The working capital shortfall that led to the capital raising was partly the result of a major customer deferring the bulk of its scheduled deliveries at the end of last year.
Speaking from a refrigeration trade show in Las Vegas yesterday, Wellington chief executive Ross Green said investors' response to the offer showed they had looked beyond the news headlines and understood the fundamentals of the firm's business, which included strong sales.
He said Wellington, which has undertaken numerous capital raisings since its listing in 2001, understood that investors did not like being continually asked to sink more cash into the firm.
Last month's capital raising followed one in September last year that netted $7.7 million from its investors - $2 million of that coming from its regular shareholders through a share-purchase plan.
Market commentator Arthur Lim said the fact that Wellington investors had committed another large sum of money to the firm showed they were a "hardy bunch". Many shareholders probably took up the offer to avoid having their investment diluted, Lim said.
But he said last month's capital raising would be the "last throw of the dice" for the North Shore firm.
"This is very much the last opportunity for [Wellington] to show that they able to deliver on what they've told shareholders and the market."
Green said the pick-up in sales the firm projected late last year was now taking place.
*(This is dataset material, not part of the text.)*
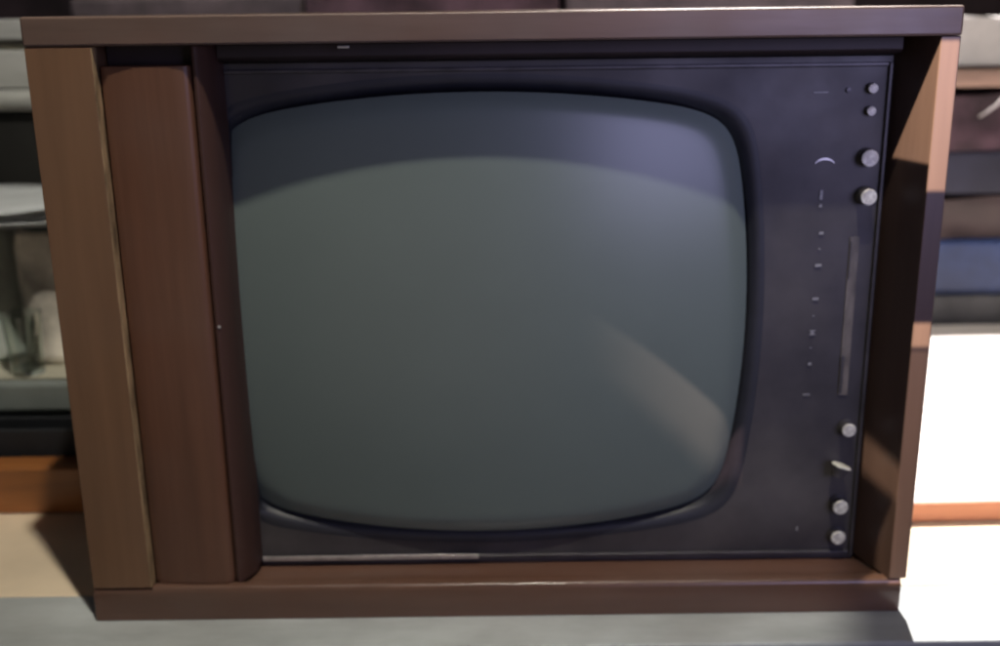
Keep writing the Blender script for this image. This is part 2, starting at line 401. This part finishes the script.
# clutter seen over the set
simple('maroon_box', (-.62, -.28, .80, 1.02, TZ, .530), 'mauve', 'dusty mauve box showing over the top left of the television', 'box', .01)
lump('dark_bundle', (-.27, .09, .78, 1.0, TZ, .53), 'purple', 'dark maroon bundle behind the middle of the television', 'bundle', 21, .02)
simple('mauve_carton', (.10, .52, .80, 1.05, TZ, .532), 'mauve', 'dusty mauve carton behind the right half of the television', 'carton', .006)
# right stack of things beyond the white board
simple('blue_crate', (.56, 1.45, .84, 1.15, TZ, .147), 'blue', 'blue plastic crate at the bottom of the stack at right', 'crate', .008)
simple('slate_base', (.58, 1.4, .822, .8385, TZ, .060), 'slate', 'low slate grey slab leaning against the blue crate', 'slab', .003)
lump('brown_sack', (.55, 1.42, .85, 1.12, .1475, .212), 'brownbox', 'crumpled dark brown sack on the blue crate at right', 'sack', 11, .014)
simple('navy_box', (.57, 1.40, .845, 1.13, .2185, .285), 'navy', 'flat navy box on the crumpled dark brown sack at right', 'box', .006)
lump('cloth_bundle', (.58, 1.38, .85, 1.10, .2855, .372), 'purple', 'dark maroon cloth bundle under the pinkish plank at right', 'cloth', 3)
simple('bare_plank', (.57, 1.40, .838, 1.08, .383, .409), 'pinkwood', 'bare pinkish wooden plank on the maroon cloth at right', 'plank', .003, R(-.4))
lump('white_cloth', (.56, 1.38, .85, 1.06, .4145, .485), 'clothw', 'folded white cloth on the pinkish plank at right', 'cloth', 5, .006)
bm = bmesh.new(); tube(bm, [(.775, .828, .383), (.765, .822, .372), (.752, .820, .358), (.738, .821, .347), (.728, .823, .340)], .0018)
tag(finish('cable', bm, 'wire', None, 0), 'thin pale cable hanging below the pinkish plank at right', 'cable')

# room shell behind and below
struct(box('wall', (-4, 4, 1.9, 1.95, -.8, 2.6), 'wall', None, 0))
struct(box('floor', (-4, 4, -3, 1.895, -.80, -.7605), 'slate', None, 0))

# ------------------------------------------------------------------ light
def look(o, t):
    o.rotation_euler = (Vector(t) - o.location).to_track_quat('-Z', 'Y').to_euler()
def area(name, loc, target, size, col, power, sy=None, spread=None):
    l = bpy.data.lights.new(name, 'AREA'); l.energy = power; l.color = col; l.size = size
    if sy: l.shape = 'RECTANGLE'; l.size_y = sy
    if spread: l.spread = R(spread)
    o = bpy.data.objects.new(name, l); COL.objects.link(o); o.location = loc; look(o, target); return o
def spot(name, loc, target, col, power, angle, blend, radius):
    l = bpy.data.lights.new(name, 'SPOT'); l.energy = power; l.color = col; l.spot_size = R(angle); l.spot_blend = blend
    l.shadow_soft_size = radius
    o = bpy.data.objects.new(name, l); COL.objects.link(o); o.location = loc; look(o, target); return o
# ceiling lamp above and in front of the set
ceil = spot('ceiling_lamp', (.09, -.60, 2.15), (0, .2, 0), (1.0, .93, .80), 118, 150, .5, .026)
ceil.rotation_euler = (0, 0, 0)
# window behind to the right flooding the right end of the table
spot('window_light', (.56, 1.25, 2.3), (.82, .22, 0), (1.0, .94, .90), 900, 46, .25, .03)
# added lavender lamp, front right, standing in for the lens veil
area('veil_sheen_lamp', (.75, -1.2, .60), (.33, 0, .46), .6, (.58, .56, 1.0), 1.0, spread=55)
# added warm fill, low in front, as bounce on the lower screen
area('warm_fill', (-.3, -1.7, -.1), (-.05, 0, .15), 1.2, (1.0, .84, .64), 1.4)

# added spot, masked to project lit patches on the right side board
lx, ly, lz = -.10, -.45, 1.50
beam = spot('patch_projector', (lx, ly, lz), (.34, 0, .3), (1.0, .88, .68), 1050, 60, .3, .0008)
beam.rotation_euler = (0, 0, 0); beam.data.spot_size = R(120)
def shaped(lamp):
    lx, ly, lz = lamp.location
    nt = lamp.data; nt.use_nodes = True; nt = nt.node_tree
    NB, LB = nt.nodes, nt.links
    em = NB.get('Emission') or NB.new('ShaderNodeEmission')
    g = NB.new('ShaderNodeNewGeometry'); sp = NB.new('ShaderNodeSeparateXYZ'); LB.new(g.outputs['Incoming'], sp.inputs[0])
    def mth(op, a, b):
        n = NB.new('ShaderNodeMath'); n.operation = op
        for i, v in enumerate((a, b)):
            if isinstance(v, (int, float)): n.inputs[i].default_value = v
            else: LB.new(v, n.inputs[i])
        return n.outputs[0]
    X = mth('ADD', mth('MULTIPLY', mth('DIVIDE', sp.outputs[0], sp.outputs[1]), -ly), lx)
    Z = mth('ADD', mth('MULTIPLY', mth('DIVIDE', sp.outputs[2], sp.outputs[1]), -ly), lz)
    def step(v, a, soft):
        p = NB.new('ShaderNodeMapRange'); p.interpolation_type = 'SMOOTHSTEP'; LB.new(v, p.inputs[0])
        p.inputs[1].default_value = a - soft; p.inputs[2].default_value = a + soft; return p.outputs[0]
    def band(v, a, b, soft=.0012): return mth('SUBTRACT', step(v, a, soft), step(v, b, soft))
    return em, LB, mth, X, Z, step, band
em, LB, mth, X, Z, step, band = shaped(beam)
front_x = band(X, .3325, .3468)
upper = mth('MULTIPLY', front_x, band(Z, .366, .4795))
small = mth('MULTIPLY', mth('MULTIPLY', front_x, band(Z, .239, .259)), 1.2)
low = mth('MULTIPLY', mth('MULTIPLY', front_x, band(Z, .022, .236, .003)), .34)
lineZ = mth('SUBTRACT', Z, mth('MULTIPLY', mth('SUBTRACT', .333, X), 1.90))
inner = mth('MULTIPLY', mth('MULTIPLY', mth('MULTIPLY', band(X, .25, .3325), band(lineZ, .386, .7)), mth('SUBTRACT', 1.0, step(Z, .4795, .001))), .42)
inner2 = mth('MULTIPLY', mth('MULTIPLY', band(X, .310, .3325, .006), band(Z, .022, .115, .01)), .12)
strip_ = mth('ADD', Z, mth('MULTIPLY', X, 2.5))
inner2 = mth('ADD', inner2, mth('MULTIPLY', mth('MULTIPLY', band(strip_, .935, .965, .008), band(X, .279, .3325)), .25))
LB.new(mth('ADD', mth('ADD', upper, small), mth('ADD', low, mth('ADD', inner, inner2))), em.inputs['Strength'])
# added masked spot imitating a pinkish reflection, lower right of the tube
pink = spot('reflection_projector', (lx, ly, lz), (.34, 0, .3), (1.0, .62, .55), 190, 60, .3, .0008)
pink.rotation_euler = (0, 0, 0); pink.data.spot_size = R(120)
em, LB, mth, X, Z, step, band = shaped(pink)
dg = mth('ADD', Z, mth('MULTIPLY', X, .45))
glow = mth('MULTIPLY', mth('SUBTRACT', step(dg, .322, .016), step(dg, .3665, .004)), mth('SUBTRACT', step(X, .12, .07), step(X, .181, .003)))
LB.new(glow, em.inputs['Strength'])
# mask in the ceiling lamp puts shade on the right side board
em, LB, mth, X, Z, step, band = shaped(ceil)
LB.new(mth('SUBTRACT', 1.0, mth('MULTIPLY', mth('MULTIPLY', step(X, .2995, .003), mth('SUBTRACT', 1.0, step(Z, .4798, .001))), .85)), em.inputs['Strength'])

w = bpy.data.worlds.new('World'); S.world = w; w.use_nodes = True
w.node_tree.nodes['Background'].inputs[0].default_value = (.62, .6, .64, 1)
w.node_tree.nodes['Background'].inputs[1].default_value = .042

# ------------------------------------------------------------------ camera
th, ro = R(16), R(.72)
F = Vector((0, math.cos(th), -math.sin(th))); R0 = Vector((1, 0, 0)); U0 = Vector((0, math.sin(th), math.cos(th)))
Rv = R0 * math.cos(ro) - U0 * math.sin(ro); Uv = U0 * math.cos(ro) + R0 * math.sin(ro)
cd = bpy.data.cameras.new('camera'); cam = bpy.data.objects.new('camera', cd); COL.objects.link(cam)
mw = Matrix((Rv, Uv, -F)).transposed().to_4x4(); mw.translation = CAM
cam.matrix_world = mw
cd.sensor_width = 36; cd.lens = 36 * 1087 / 1000; cd.clip_start = .01; cd.clip_end = 60
cd.dof.use_dof = True; cd.dof.focus_distance = .715; cd.dof.aperture_fstop = 4.8
S.camera = cam
S.render.engine = 'CYCLES'
S.view_settings.view_transform = 'Standard'; S.view_settings.look = 'None'
S.view_settings.exposure = 0; S.view_settings.gamma = 1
A global shortage of componentry, which proved challenging for the firm last year, was also easing.
"We still have to keep fighting for components, although there's been a general improvement in component supplies."
Wellington has been pushing to turn a profit for over a decade.
The firm reported a net loss of $5.9 million for the six months to June 30, 2010, compared with a net loss of $9.9 million in the prior comparable period.
Wellington sold more than 600,000 of its energy-efficient motors in the year to December 31, 2009. Despite those sales, the company reported a bottom-line loss of $14.7 million during the same period.
Wellington's share price closed up 0.3c at 2.1c yesterday.